━━ Information shown

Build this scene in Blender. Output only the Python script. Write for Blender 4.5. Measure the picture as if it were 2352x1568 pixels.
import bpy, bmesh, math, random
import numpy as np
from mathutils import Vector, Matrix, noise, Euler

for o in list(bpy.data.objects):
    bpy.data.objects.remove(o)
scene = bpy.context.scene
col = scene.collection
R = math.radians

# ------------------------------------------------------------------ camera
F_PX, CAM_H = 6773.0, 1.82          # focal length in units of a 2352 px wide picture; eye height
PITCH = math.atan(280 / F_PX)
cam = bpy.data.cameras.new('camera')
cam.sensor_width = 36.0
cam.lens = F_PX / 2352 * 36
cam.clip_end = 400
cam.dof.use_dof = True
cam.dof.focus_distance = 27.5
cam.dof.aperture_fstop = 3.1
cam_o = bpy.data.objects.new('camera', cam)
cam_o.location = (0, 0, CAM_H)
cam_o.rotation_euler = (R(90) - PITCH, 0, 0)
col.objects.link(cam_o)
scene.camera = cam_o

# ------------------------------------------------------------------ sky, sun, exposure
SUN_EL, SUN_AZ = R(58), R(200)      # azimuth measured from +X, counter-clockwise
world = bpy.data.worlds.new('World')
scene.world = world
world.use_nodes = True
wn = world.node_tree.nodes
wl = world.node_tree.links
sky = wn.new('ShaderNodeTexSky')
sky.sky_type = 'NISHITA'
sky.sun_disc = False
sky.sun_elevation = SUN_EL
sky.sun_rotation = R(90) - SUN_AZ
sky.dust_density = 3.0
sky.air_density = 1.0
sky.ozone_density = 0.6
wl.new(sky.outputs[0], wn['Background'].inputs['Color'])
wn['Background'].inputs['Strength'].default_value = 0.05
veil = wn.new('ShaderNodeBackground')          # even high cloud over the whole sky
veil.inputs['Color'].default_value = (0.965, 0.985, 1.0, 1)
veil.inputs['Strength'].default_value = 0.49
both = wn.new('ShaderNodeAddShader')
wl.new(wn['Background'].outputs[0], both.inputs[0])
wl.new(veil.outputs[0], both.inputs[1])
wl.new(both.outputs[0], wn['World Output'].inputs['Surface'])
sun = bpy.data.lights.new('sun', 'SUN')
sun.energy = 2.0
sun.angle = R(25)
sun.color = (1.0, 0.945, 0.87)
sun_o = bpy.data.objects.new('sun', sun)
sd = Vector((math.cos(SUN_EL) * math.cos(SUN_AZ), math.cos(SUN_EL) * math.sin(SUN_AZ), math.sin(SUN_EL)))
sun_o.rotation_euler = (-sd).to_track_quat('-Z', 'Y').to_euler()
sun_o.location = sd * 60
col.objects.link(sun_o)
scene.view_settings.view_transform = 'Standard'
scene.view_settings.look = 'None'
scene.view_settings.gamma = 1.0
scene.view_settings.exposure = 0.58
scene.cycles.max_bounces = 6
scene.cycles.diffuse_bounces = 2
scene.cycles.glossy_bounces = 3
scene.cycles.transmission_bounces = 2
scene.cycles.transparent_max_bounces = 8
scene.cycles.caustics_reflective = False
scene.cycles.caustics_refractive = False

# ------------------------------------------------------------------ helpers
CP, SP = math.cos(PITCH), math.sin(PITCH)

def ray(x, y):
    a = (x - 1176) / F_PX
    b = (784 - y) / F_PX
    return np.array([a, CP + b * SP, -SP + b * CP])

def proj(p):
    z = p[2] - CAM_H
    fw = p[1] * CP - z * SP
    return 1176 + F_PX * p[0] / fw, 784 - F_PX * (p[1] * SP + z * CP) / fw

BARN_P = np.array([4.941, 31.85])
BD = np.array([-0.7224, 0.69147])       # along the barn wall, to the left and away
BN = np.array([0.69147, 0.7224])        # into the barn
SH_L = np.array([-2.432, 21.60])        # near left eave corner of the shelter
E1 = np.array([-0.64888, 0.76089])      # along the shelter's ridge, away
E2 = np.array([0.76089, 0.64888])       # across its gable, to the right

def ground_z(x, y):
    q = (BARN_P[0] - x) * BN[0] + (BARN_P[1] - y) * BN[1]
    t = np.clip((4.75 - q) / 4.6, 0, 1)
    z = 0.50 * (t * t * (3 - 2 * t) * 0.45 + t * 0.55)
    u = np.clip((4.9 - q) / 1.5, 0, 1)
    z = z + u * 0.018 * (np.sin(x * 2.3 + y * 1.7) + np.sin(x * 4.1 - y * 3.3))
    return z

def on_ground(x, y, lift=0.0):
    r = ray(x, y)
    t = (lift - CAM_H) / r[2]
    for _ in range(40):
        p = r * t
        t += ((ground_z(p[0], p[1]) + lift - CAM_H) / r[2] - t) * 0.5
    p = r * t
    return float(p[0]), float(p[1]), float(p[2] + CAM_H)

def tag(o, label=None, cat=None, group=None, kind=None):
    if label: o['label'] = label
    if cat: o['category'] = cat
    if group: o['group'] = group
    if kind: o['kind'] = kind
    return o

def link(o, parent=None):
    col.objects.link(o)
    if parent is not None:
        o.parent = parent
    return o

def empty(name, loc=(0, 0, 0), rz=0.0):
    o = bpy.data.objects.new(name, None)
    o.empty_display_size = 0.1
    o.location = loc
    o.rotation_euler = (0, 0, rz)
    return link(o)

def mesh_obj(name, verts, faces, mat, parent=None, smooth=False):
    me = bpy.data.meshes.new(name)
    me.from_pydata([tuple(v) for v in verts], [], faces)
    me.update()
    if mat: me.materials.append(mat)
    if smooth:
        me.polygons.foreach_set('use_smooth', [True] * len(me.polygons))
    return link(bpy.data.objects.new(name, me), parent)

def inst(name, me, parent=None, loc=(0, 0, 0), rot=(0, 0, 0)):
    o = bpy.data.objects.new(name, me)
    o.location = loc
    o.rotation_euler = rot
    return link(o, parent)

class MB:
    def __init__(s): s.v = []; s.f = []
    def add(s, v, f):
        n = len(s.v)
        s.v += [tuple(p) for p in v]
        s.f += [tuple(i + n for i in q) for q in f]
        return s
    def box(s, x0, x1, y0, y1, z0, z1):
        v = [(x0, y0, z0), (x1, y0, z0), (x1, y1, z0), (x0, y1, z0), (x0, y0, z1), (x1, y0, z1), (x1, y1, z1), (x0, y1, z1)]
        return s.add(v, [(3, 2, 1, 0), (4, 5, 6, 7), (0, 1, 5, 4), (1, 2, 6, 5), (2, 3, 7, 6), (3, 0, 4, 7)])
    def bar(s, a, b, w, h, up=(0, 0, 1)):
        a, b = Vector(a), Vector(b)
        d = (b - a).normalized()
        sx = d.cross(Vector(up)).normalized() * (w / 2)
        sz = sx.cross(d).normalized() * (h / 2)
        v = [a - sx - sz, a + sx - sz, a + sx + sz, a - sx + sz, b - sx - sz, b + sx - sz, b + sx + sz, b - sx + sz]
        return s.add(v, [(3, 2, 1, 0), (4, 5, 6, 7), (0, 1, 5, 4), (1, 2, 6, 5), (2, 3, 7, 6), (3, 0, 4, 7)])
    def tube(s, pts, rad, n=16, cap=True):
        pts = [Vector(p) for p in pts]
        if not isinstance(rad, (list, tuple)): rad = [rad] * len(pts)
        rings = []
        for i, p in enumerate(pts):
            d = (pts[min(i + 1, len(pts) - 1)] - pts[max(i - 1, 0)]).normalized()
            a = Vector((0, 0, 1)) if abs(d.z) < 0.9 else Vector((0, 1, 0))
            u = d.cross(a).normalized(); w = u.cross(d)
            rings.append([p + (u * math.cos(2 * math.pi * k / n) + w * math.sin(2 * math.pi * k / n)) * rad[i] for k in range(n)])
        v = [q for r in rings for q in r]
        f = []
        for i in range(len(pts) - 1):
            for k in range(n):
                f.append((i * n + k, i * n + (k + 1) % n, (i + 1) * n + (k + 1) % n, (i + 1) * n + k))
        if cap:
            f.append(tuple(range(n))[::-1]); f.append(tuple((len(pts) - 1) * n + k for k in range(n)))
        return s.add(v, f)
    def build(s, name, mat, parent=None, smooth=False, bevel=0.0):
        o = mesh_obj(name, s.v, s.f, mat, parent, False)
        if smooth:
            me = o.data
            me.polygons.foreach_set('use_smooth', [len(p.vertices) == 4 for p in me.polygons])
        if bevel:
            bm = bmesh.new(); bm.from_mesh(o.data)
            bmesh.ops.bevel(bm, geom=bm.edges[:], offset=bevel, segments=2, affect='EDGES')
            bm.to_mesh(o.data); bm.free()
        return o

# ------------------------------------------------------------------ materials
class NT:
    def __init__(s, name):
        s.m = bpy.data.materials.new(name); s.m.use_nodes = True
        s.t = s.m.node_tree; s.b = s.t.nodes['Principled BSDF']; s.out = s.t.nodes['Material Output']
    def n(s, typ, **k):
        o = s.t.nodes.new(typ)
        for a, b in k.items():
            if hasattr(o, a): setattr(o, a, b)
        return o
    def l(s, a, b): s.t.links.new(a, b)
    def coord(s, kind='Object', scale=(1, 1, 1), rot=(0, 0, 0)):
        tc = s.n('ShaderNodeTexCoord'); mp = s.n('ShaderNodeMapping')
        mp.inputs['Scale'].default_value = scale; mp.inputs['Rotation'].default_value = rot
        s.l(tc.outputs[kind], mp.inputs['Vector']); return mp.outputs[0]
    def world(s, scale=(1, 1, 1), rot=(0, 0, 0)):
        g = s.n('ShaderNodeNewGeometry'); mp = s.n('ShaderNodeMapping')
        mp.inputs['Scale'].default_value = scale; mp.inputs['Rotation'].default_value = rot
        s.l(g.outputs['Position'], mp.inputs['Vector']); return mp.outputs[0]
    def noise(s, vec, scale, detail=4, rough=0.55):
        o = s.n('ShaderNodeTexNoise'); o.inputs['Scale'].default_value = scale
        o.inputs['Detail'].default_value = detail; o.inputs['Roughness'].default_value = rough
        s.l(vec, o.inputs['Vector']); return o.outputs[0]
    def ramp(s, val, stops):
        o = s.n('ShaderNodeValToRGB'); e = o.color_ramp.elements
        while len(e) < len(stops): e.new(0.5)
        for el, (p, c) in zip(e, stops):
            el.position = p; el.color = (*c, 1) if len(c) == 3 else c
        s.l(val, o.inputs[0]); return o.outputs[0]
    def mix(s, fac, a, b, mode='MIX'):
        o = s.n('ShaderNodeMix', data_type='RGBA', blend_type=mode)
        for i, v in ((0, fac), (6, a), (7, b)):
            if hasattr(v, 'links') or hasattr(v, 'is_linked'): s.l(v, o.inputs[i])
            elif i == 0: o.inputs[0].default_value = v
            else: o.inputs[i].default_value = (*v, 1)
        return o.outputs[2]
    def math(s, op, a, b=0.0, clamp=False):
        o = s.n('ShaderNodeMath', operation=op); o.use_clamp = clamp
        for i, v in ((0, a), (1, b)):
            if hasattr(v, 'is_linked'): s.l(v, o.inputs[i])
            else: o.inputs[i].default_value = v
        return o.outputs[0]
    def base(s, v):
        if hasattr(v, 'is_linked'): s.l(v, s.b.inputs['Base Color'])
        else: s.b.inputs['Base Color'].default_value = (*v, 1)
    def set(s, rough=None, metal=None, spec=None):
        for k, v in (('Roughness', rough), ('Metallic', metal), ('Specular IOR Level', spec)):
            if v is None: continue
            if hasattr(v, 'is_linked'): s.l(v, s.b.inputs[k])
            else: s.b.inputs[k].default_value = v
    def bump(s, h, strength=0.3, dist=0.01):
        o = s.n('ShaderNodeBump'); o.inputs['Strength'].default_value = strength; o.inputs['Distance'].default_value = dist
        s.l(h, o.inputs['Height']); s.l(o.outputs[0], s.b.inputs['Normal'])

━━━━

Return nothing but the lines from the start of the listing above through the line containing "scene.camera = cam_o", exactly as given.

■ Full output ■
Build this scene in Blender. Output only the Python script. Write for Blender 4.5. Measure the picture as if it were 2352x1568 pixels.
import bpy, bmesh, math, random
import numpy as np
from mathutils import Vector, Matrix, noise, Euler

for o in list(bpy.data.objects):
    bpy.data.objects.remove(o)
scene = bpy.context.scene
col = scene.collection
R = math.radians

# ------------------------------------------------------------------ camera
F_PX, CAM_H = 6773.0, 1.82          # focal length in units of a 2352 px wide picture; eye height
PITCH = math.atan(280 / F_PX)
cam = bpy.data.cameras.new('camera')
cam.sensor_width = 36.0
cam.lens = F_PX / 2352 * 36
cam.clip_end = 400
cam.dof.use_dof = True
cam.dof.focus_distance = 27.5
cam.dof.aperture_fstop = 3.1
cam_o = bpy.data.objects.new('camera', cam)
cam_o.location = (0, 0, CAM_H)
cam_o.rotation_euler = (R(90) - PITCH, 0, 0)
col.objects.link(cam_o)
scene.camera = cam_o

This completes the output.